What I really want to try is some fried apples-n-onions.
posted by the_blizz at 1:10 PM on August 11, 2015


Wait, *that's* what it means to mix by hand??? I...use a spoon or whisk or something in my hand.
posted by unknowncommand at 4:04 PM on August 11, 2015


Fried apples-n-onions are definitely on the list! We are planning a whole Farmer Boy breakfast, where we get up super early and go work in the garden, and then come back and eat enormous quantities of food.

And yeah, unknowncommand, apparently so! We found it really helps in getting a uniform texture. And with a really giant amount of batter, you can make sure you're mixing all the way to the bottom.
(...unless this is a practical joke on the part of the Culinary Historians of Canada, which is a possibility--they seem like fun people)
posted by exceptinsects at 4:58 PM on August 11, 2015


I am extremely curious to know how they discovered this, and also at what point it seems to have stopped meaning that you use your actual bare hands to touch batter.
posted by unknowncommand at 5:17 PM on August 11, 2015


This is a brilliant idea!

When I was a teacher of K-1-2, we spent a year on farms, read the whole Little House series, and culminated the year with a Farmer Boy breakfast event (we even made our own maple syrup for it). Fried apples'n'onions was good, but you know what really blew our minds? Bird's Nest Pudding. It's like apple crumb cake and Yorkshire pudding had a delicious baby.

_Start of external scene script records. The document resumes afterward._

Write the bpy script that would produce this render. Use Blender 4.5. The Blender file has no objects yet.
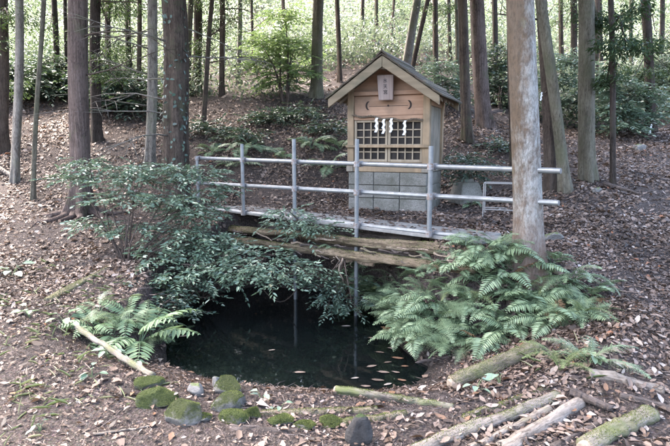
import bpy, bmesh, math, random
import numpy as np
from mathutils import Vector, Matrix, Euler

random.seed(7)
rng = np.random.default_rng(7)
R = math.radians
SC = bpy.context.scene
COL = SC.collection

# ------------------------------------------------------------------ camera, sky, sun, exposure
W0, H0, FPX = 670.0, 446.0, 558.0
EYE = Vector((0, 0, 1.6))
PITCH = math.atan(78 / FPX)
cam_d = bpy.data.cameras.new('camera'); cam = bpy.data.objects.new('camera', cam_d); COL.objects.link(cam)
cam_d.sensor_width = 36; cam_d.lens = 36 * FPX / W0; cam_d.clip_end = 600; cam_d.clip_start = .05
cam.location = EYE; cam.rotation_euler = (R(90) - PITCH, 0, 0)
SC.camera = cam

SUN_EL, SUN_AZ = R(60), R(300)          # azimuth clockwise from +Y
world = bpy.data.worlds.new('World'); SC.world = world; world.use_nodes = True
wn = world.node_tree
bg = wn.nodes['Background']; sky = wn.nodes.new('ShaderNodeTexSky'); sky.sky_type = 'NISHITA'
sky.sun_disc = False; sky.sun_elevation = SUN_EL; sky.sun_rotation = SUN_AZ
sky.air_density = 1.0; sky.dust_density = 6.5; sky.ozone_density = 1.0
wn.links.new(sky.outputs[0], bg.inputs[0]); bg.inputs[1].default_value = .15
sun_d = bpy.data.lights.new('sun', 'SUN'); sun_d.energy = 1.1; sun_d.angle = R(26); sun_d.color = (1, .96, .91)
sun = bpy.data.objects.new('sun', sun_d); COL.objects.link(sun)
to_sun = Vector((math.sin(SUN_AZ) * math.cos(SUN_EL), math.cos(SUN_AZ) * math.cos(SUN_EL), math.sin(SUN_EL)))
sun.rotation_euler = to_sun.to_track_quat('Z', 'Y').to_euler()
sun.location = (0, 0, 30)
SC.view_settings.view_transform = 'Standard'; SC.view_settings.look = 'None'
SC.view_settings.gamma = 1; SC.view_settings.use_curve_mapping = False
SC.view_settings.exposure = 3.72
SC.cycles.max_bounces = 6; SC.cycles.diffuse_bounces = 3; SC.cycles.glossy_bounces = 3
SC.cycles.transmission_bounces = 3; SC.cycles.transparent_max_bounces = 4

# ------------------------------------------------------------------ helpers: projection
cp, sp = math.cos(PITCH), math.sin(PITCH)
def ray(px, py):
    u = (px - W0 / 2) / FPX; v = -(py - H0 / 2) / FPX
    return Vector((u, cp + v * sp, -sp + v * cp))
def at(px, py, Y):
    d = ray(px, py)
    return EYE + d * (Y / d.y)

# ------------------------------------------------------------------ helpers: noise
def _h(ix, iy, s):
    return np.modf(np.abs(np.sin(ix * 127.1 + iy * 311.7 + s * 74.7) * 43758.5453))[0]
def vn(x, y, s=0):
    x = np.asarray(x, float); y = np.asarray(y, float)
    ix = np.floor(x); iy = np.floor(y); fx = x - ix; fy = y - iy
    fx = fx * fx * (3 - 2 * fx); fy = fy * fy * (3 - 2 * fy)
    a = _h(ix, iy, s); b = _h(ix + 1, iy, s); c = _h(ix, iy + 1, s); d = _h(ix + 1, iy + 1, s)
    return (a * (1 - fx) + b * fx) * (1 - fy) + (c * (1 - fx) + d * fx) * fy
def fbm(x, y, o=4, s=0):
    t = 0; a = .5
    for i in range(o):
        t = t + a * (vn(x, y, s + i) - .5); a *= .5; x = x * 2.03 + 11; y = y * 2.03 + 7
    return t
def sstep(a, b, x):
    t = np.clip((x - a) / (b - a), 0, 1); return t * t * (3 - 2 * t)

# ------------------------------------------------------------------ moss tufts on stones and logs
def moss_tufts(o, n, parent, amt=.5, size=.011, seed=0, kind='moss'):
    me = o.data; me.calc_loop_triangles(); nt = len(me.loop_triangles)
    co = np.empty(len(me.vertices) * 3); me.vertices.foreach_get('co', co); co = co.reshape(-1, 3)
    tv = np.empty(nt * 3, int); me.loop_triangles.foreach_get('vertices', tv); tv = tv.reshape(-1, 3)
    A, B, C = co[tv[:, 0]], co[tv[:, 1]], co[tv[:, 2]]; cr = np.cross(B - A, C - A); ar = np.linalg.norm(cr, axis=1) + 1e-12; nm = cr / ar[:, None]
    Rm = np.array(o.rotation_euler.to_matrix()); wz = nm @ Rm[2]
    g = np.random.default_rng(seed); i = g.choice(nt, n, p=ar / ar.sum()); u = g.uniform(0, 1, (n, 2)); fl = u.sum(1) > 1; u[fl] = 1 - u[fl]
    P = A[i] + (B[i] - A[i]) * u[:, :1] + (C[i] - A[i]) * u[:, 1:]; N = nm[i]
    f = wz[i] * .5 + 1.1 * fbm(P[:, 0] * 16 + seed, P[:, 1] * 16 + P[:, 2] * 13, 4, seed)
    k = f > .55 - amt; P, N = P[k], N[k]; n = len(P)
    if n < 3: return
    D = N + g.normal(0, .75, (n, 3)); V, F, R_ = leaves(P - N * .002, D, unit(g.normal(0, 1, (n, 3))), size * g.uniform(.5, 1.3, n), size * g.uniform(.3, .6, n), np.clip(.5 + 1.2 * fbm(P[:, 0] * 20, P[:, 2] * 20, 3, 4) + g.normal(0, .2, n), 0, 1), .1, .1)
    q = link(kind, mesh_np(kind, V, F, M_moss, R_), parent); q['kind'] = 'stuff'
    if parent is not o: q.location = o.location; q.rotation_euler = o.rotation_euler

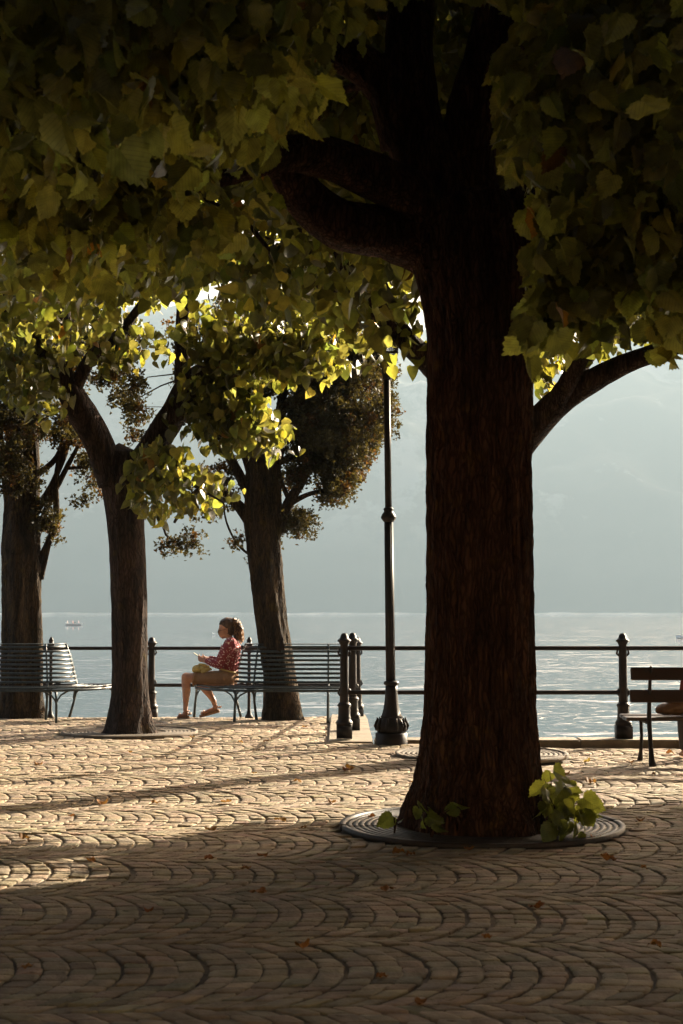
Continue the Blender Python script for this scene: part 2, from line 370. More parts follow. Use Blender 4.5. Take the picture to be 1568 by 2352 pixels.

I've often thought about doing some kind of writing on favorite meals from books, but never re-creating them. That's just genius. If it were me, I'd do some kind of trout fry from the Nick Adams stories.
posted by Miko at 7:55 PM on August 12, 2015


Pickled limes?
posted by gingerest at 8:06 PM on August 12, 2015


unknowncommand, I've discovered from my research into 19thC domesticity that housemaids were sometimes activity discouraged from using rags or other tools to clean things. Hands were supposed to be so much better at getting into crevices and whatnot. (But at the same time you were supposed to store your food in a separate pantry so your servants didn't breathe on it too much. Go figure.)
posted by mmmbacon at 2:39 PM on August 13, 2015


mmmbacon, I'd also be curious to learn when that changed.